**Short exercise**
Set down the whole listing verbatim.

____ Given data

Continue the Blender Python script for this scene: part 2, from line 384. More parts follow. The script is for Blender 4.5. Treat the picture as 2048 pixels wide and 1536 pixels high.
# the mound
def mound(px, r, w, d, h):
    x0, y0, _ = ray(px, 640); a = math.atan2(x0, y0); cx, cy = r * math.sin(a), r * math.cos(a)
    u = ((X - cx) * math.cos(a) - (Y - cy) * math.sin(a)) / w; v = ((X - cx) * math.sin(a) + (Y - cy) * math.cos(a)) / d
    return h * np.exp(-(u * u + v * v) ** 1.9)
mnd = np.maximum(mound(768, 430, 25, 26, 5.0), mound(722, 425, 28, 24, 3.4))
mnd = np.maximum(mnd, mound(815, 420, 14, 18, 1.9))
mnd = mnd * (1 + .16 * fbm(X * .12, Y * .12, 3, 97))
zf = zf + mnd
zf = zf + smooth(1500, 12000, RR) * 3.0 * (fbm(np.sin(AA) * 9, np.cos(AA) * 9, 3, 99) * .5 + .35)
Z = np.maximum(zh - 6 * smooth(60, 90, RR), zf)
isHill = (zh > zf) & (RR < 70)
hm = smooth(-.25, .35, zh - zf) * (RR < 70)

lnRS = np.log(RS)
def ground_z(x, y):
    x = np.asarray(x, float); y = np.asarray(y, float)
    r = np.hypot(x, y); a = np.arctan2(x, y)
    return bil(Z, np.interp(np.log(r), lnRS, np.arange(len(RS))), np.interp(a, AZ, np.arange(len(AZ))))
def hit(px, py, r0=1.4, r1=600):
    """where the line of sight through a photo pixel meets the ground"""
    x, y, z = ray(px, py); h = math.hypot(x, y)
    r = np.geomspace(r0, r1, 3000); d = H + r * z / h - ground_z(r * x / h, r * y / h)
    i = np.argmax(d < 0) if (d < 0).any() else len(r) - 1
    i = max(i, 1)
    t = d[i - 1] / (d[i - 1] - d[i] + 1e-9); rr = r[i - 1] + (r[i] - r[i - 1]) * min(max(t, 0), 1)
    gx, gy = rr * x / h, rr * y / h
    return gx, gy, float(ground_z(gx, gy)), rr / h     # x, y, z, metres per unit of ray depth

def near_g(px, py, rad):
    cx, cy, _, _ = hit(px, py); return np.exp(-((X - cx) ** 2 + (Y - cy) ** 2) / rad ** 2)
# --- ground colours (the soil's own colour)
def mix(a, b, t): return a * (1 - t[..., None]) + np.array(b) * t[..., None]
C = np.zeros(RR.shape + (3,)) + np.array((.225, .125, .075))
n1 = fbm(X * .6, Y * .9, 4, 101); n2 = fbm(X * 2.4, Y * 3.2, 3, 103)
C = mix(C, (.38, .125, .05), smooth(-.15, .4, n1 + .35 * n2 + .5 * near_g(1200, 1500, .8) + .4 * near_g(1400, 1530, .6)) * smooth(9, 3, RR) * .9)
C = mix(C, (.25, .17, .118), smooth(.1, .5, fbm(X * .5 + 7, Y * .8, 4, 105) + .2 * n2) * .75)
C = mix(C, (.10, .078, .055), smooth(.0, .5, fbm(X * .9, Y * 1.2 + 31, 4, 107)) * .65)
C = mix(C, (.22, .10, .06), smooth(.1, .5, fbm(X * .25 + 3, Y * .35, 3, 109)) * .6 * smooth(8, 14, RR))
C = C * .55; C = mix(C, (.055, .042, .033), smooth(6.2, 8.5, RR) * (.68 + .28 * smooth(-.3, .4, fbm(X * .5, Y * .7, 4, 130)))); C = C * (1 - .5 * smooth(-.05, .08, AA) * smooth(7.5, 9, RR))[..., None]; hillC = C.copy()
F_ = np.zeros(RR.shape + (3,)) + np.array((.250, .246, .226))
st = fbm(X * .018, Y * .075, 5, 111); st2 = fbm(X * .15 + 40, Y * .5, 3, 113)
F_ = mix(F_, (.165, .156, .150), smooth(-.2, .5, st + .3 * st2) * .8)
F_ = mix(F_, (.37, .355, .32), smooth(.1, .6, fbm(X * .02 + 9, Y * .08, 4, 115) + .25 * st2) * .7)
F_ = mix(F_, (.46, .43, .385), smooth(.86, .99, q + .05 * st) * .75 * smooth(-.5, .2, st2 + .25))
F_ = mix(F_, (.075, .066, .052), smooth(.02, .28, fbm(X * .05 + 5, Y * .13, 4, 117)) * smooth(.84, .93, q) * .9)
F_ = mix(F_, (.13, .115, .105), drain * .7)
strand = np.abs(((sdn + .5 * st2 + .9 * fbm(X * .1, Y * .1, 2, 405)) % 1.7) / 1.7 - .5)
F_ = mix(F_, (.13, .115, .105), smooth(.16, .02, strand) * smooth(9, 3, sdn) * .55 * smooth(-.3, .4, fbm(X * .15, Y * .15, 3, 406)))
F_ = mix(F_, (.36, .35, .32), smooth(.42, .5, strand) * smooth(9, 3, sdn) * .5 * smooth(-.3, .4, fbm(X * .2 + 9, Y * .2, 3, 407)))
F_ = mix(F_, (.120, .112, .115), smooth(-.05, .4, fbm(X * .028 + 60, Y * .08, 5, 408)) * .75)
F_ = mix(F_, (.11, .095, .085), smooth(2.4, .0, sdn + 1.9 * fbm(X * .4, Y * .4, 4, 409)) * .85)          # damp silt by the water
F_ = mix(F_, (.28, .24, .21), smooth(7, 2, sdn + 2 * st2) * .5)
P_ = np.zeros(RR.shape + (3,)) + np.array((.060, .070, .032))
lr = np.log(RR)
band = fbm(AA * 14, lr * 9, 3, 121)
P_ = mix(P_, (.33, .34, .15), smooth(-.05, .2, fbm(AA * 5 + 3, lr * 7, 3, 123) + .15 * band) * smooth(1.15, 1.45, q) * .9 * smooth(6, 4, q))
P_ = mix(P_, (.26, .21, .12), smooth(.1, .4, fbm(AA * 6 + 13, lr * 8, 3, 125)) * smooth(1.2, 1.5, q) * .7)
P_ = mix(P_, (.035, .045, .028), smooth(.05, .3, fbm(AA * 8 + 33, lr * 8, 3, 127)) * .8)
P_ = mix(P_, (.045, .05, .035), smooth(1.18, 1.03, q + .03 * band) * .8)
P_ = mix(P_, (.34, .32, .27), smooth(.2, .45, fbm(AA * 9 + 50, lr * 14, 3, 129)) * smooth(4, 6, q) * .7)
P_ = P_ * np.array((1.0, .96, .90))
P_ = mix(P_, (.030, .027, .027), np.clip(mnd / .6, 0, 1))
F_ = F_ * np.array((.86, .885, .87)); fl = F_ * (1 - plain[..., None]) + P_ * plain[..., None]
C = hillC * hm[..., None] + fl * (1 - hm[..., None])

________

**Answer for the task**
Continue the Blender Python script for this scene: part 2, from line 384. More parts follow. The script is for Blender 4.5. Treat the picture as 2048 pixels wide and 1536 pixels high.
# the mound
def mound(px, r, w, d, h):
    x0, y0, _ = ray(px, 640); a = math.atan2(x0, y0); cx, cy = r * math.sin(a), r * math.cos(a)
    u = ((X - cx) * math.cos(a) - (Y - cy) * math.sin(a)) / w; v = ((X - cx) * math.sin(a) + (Y - cy) * math.cos(a)) / d
    return h * np.exp(-(u * u + v * v) ** 1.9)
mnd = np.maximum(mound(768, 430, 25, 26, 5.0), mound(722, 425, 28, 24, 3.4))
mnd = np.maximum(mnd, mound(815, 420, 14, 18, 1.9))
mnd = mnd * (1 + .16 * fbm(X * .12, Y * .12, 3, 97))
zf = zf + mnd
zf = zf + smooth(1500, 12000, RR) * 3.0 * (fbm(np.sin(AA) * 9, np.cos(AA) * 9, 3, 99) * .5 + .35)
Z = np.maximum(zh - 6 * smooth(60, 90, RR), zf)
isHill = (zh > zf) & (RR < 70)
hm = smooth(-.25, .35, zh - zf) * (RR < 70)

lnRS = np.log(RS)
def ground_z(x, y):
    x = np.asarray(x, float); y = np.asarray(y, float)
    r = np.hypot(x, y); a = np.arctan2(x, y)
    return bil(Z, np.interp(np.log(r), lnRS, np.arange(len(RS))), np.interp(a, AZ, np.arange(len(AZ))))
def hit(px, py, r0=1.4, r1=600):
    """where the line of sight through a photo pixel meets the ground"""
    x, y, z = ray(px, py); h = math.hypot(x, y)
    r = np.geomspace(r0, r1, 3000); d = H + r * z / h - ground_z(r * x / h, r * y / h)
    i = np.argmax(d < 0) if (d < 0).any() else len(r) - 1
    i = max(i, 1)
    t = d[i - 1] / (d[i - 1] - d[i] + 1e-9); rr = r[i - 1] + (r[i] - r[i - 1]) * min(max(t, 0), 1)
    gx, gy = rr * x / h, rr * y / h
    return gx, gy, float(ground_z(gx, gy)), rr / h     # x, y, z, metres per unit of ray depth

def near_g(px, py, rad):
    cx, cy, _, _ = hit(px, py); return np.exp(-((X - cx) ** 2 + (Y - cy) ** 2) / rad ** 2)
# --- ground colours (the soil's own colour)
def mix(a, b, t): return a * (1 - t[..., None]) + np.array(b) * t[..., None]
C = np.zeros(RR.shape + (3,)) + np.array((.225, .125, .075))
n1 = fbm(X * .6, Y * .9, 4, 101); n2 = fbm(X * 2.4, Y * 3.2, 3, 103)
C = mix(C, (.38, .125, .05), smooth(-.15, .4, n1 + .35 * n2 + .5 * near_g(1200, 1500, .8) + .4 * near_g(1400, 1530, .6)) * smooth(9, 3, RR) * .9)
C = mix(C, (.25, .17, .118), smooth(.1, .5, fbm(X * .5 + 7, Y * .8, 4, 105) + .2 * n2) * .75)
C = mix(C, (.10, .078, .055), smooth(.0, .5, fbm(X * .9, Y * 1.2 + 31, 4, 107)) * .65)
C = mix(C, (.22, .10, .06), smooth(.1, .5, fbm(X * .25 + 3, Y * .35, 3, 109)) * .6 * smooth(8, 14, RR))
C = C * .55; C = mix(C, (.055, .042, .033), smooth(6.2, 8.5, RR) * (.68 + .28 * smooth(-.3, .4, fbm(X * .5, Y * .7, 4, 130)))); C = C * (1 - .5 * smooth(-.05, .08, AA) * smooth(7.5, 9, RR))[..., None]; hillC = C.copy()
F_ = np.zeros(RR.shape + (3,)) + np.array((.250, .246, .226))
st = fbm(X * .018, Y * .075, 5, 111); st2 = fbm(X * .15 + 40, Y * .5, 3, 113)
F_ = mix(F_, (.165, .156, .150), smooth(-.2, .5, st + .3 * st2) * .8)
F_ = mix(F_, (.37, .355, .32), smooth(.1, .6, fbm(X * .02 + 9, Y * .08, 4, 115) + .25 * st2) * .7)
F_ = mix(F_, (.46, .43, .385), smooth(.86, .99, q + .05 * st) * .75 * smooth(-.5, .2, st2 + .25))
F_ = mix(F_, (.075, .066, .052), smooth(.02, .28, fbm(X * .05 + 5, Y * .13, 4, 117)) * smooth(.84, .93, q) * .9)
F_ = mix(F_, (.13, .115, .105), drain * .7)
strand = np.abs(((sdn + .5 * st2 + .9 * fbm(X * .1, Y * .1, 2, 405)) % 1.7) / 1.7 - .5)
F_ = mix(F_, (.13, .115, .105), smooth(.16, .02, strand) * smooth(9, 3, sdn) * .55 * smooth(-.3, .4, fbm(X * .15, Y * .15, 3, 406)))
F_ = mix(F_, (.36, .35, .32), smooth(.42, .5, strand) * smooth(9, 3, sdn) * .5 * smooth(-.3, .4, fbm(X * .2 + 9, Y * .2, 3, 407)))
F_ = mix(F_, (.120, .112, .115), smooth(-.05, .4, fbm(X * .028 + 60, Y * .08, 5, 408)) * .75)
F_ = mix(F_, (.11, .095, .085), smooth(2.4, .0, sdn + 1.9 * fbm(X * .4, Y * .4, 4, 409)) * .85)          # damp silt by the water
F_ = mix(F_, (.28, .24, .21), smooth(7, 2, sdn + 2 * st2) * .5)
P_ = np.zeros(RR.shape + (3,)) + np.array((.060, .070, .032))
lr = np.log(RR)
band = fbm(AA * 14, lr * 9, 3, 121)
P_ = mix(P_, (.33, .34, .15), smooth(-.05, .2, fbm(AA * 5 + 3, lr * 7, 3, 123) + .15 * band) * smooth(1.15, 1.45, q) * .9 * smooth(6, 4, q))
P_ = mix(P_, (.26, .21, .12), smooth(.1, .4, fbm(AA * 6 + 13, lr * 8, 3, 125)) * smooth(1.2, 1.5, q) * .7)
P_ = mix(P_, (.035, .045, .028), smooth(.05, .3, fbm(AA * 8 + 33, lr * 8, 3, 127)) * .8)
P_ = mix(P_, (.045, .05, .035), smooth(1.18, 1.03, q + .03 * band) * .8)
P_ = mix(P_, (.34, .32, .27), smooth(.2, .45, fbm(AA * 9 + 50, lr * 14, 3, 129)) * smooth(4, 6, q) * .7)
P_ = P_ * np.array((1.0, .96, .90))
P_ = mix(P_, (.030, .027, .027), np.clip(mnd / .6, 0, 1))
F_ = F_ * np.array((.86, .885, .87)); fl = F_ * (1 - plain[..., None]) + P_ * plain[..., None]
C = hillC * hm[..., None] + fl * (1 - hm[..., None])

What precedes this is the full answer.